Las consecuencias de la reunificación económica todavía resuenan en la actualidad. Por un lado, los ciudadanos del Este sintieron que fueron comprados y vendidos desde y para el Oeste, y que tuvieron que adaptarse casi por completo al sistema político, económico y social occidental: una reunificación que terminó en anexión. La falta de oportunidades derivada de la desaceleración forzó a muchos jóvenes a migrar a la “otra Alemania” con el consecuente envejecimiento de su población; la desigualdad y el paro se abrieron paso en el este.

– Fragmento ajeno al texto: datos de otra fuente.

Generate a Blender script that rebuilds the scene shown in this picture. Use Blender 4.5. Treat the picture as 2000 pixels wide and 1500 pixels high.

No mucho después de la unificación comenzó a surgir entre los jóvenes del Este una suerte nostalgia, la Ostalgie, que se explica no tanto por añoranzas del sistema anterior como por ser una reivindicación de una identidad que quedó sepultada bajo los escombros del Muro.
Por otro lado, los alemanes occidentales sintieron que sus esfuerzos fiscales caían en saco roto y no entendían cómo tanta inversión llevaba a nada, e interpretaban esta desilusión como ingratitud. Se estima que en los primeros veinte años tras la reunificación 1,3 billones de euros habían pasado en forma de ayudas y subsidios del oeste al este. Aunque esta cifra es discutida: Alemania Oriental se tuvo que occidentalizar y cambió profundamente su sistema productivo y político, por lo que esta inyección de dinero no sería tanto una transferencia asistencial sino el coste de reunificar y construir un nuevo Estado.
Fantasmas del Muro
La geopolítica mundial ha cambiado mucho desde aquel 9 de noviembre, pero hay lecturas de la actualidad que no tendrían sentido sin reconocer el peso de los eventos que rodearon a la caída del Muro. Dentro de la Unión Europea, los discursos de líderes euroescépticos como Nigel Farage, Matteo Salvini o Marine Le Pen están cargados de recelo frente a la centralidad y el poderío de la Alemania reunificada en el contexto europeo. Durante los años de la crisis, también la izquierda ha adoptado un discurso crítico ante la innegable influencia de la ortodoxia alemana en las políticas de austeridad.
Las relaciones entre Berlín y Moscú están también salpicadas por el recuerdo de 1989. Mientras en Alemania Gorbachov es visto como un héroe que posibilitó la reunificación y el triunfo de la democracia, en Rusia fue un líder débil que se dejó vencer y engañar y permitió que se destruyera una potencia mundial en pocos años.
Alemania no sería el motor económico que es hoy de haberse mantenido dividida, pero muchas decisiones tomadas durante la reunificación se han traducido en un descontento que perdura hoy: en 2019, el 57% de los alemanes del Este se sienten ciudadanos de segunda. Y en gran medida quienes han sabido capitalizar este descontento han sido las fuerzas de extrema derecha. Alternativa para Alemania tiene más respaldo en la antigua Alemania Oriental, y sorprende ver en manifestaciones convocadas por el grupo xenófobo Pegida (Patriotas Europeos contra la Islamización de Occidente) a jóvenes sosteniendo pancartas que rezan “Nosotros somos el pueblo”, el mismo eslogan que utilizaron sus padres para reclamar la apertura de fronteras y la libre circulación.
Este 2019 se celebró en Sopron el aniversario del Picnic Paneuropeo con el primer ministro húngaro Viktor Orbán como anfitrión. Junto con la canciller Merkel y otros mandatarios, se recordaron los acontecimientos de ese día y se celebró el fin del Muro que dividía a las dos Europas y el triunfo de la democracia. Sin embargo, las verjas ya no están para frenar la salida sino para parar la entrada y el picnic está, esta vez, en el lado “correcto”.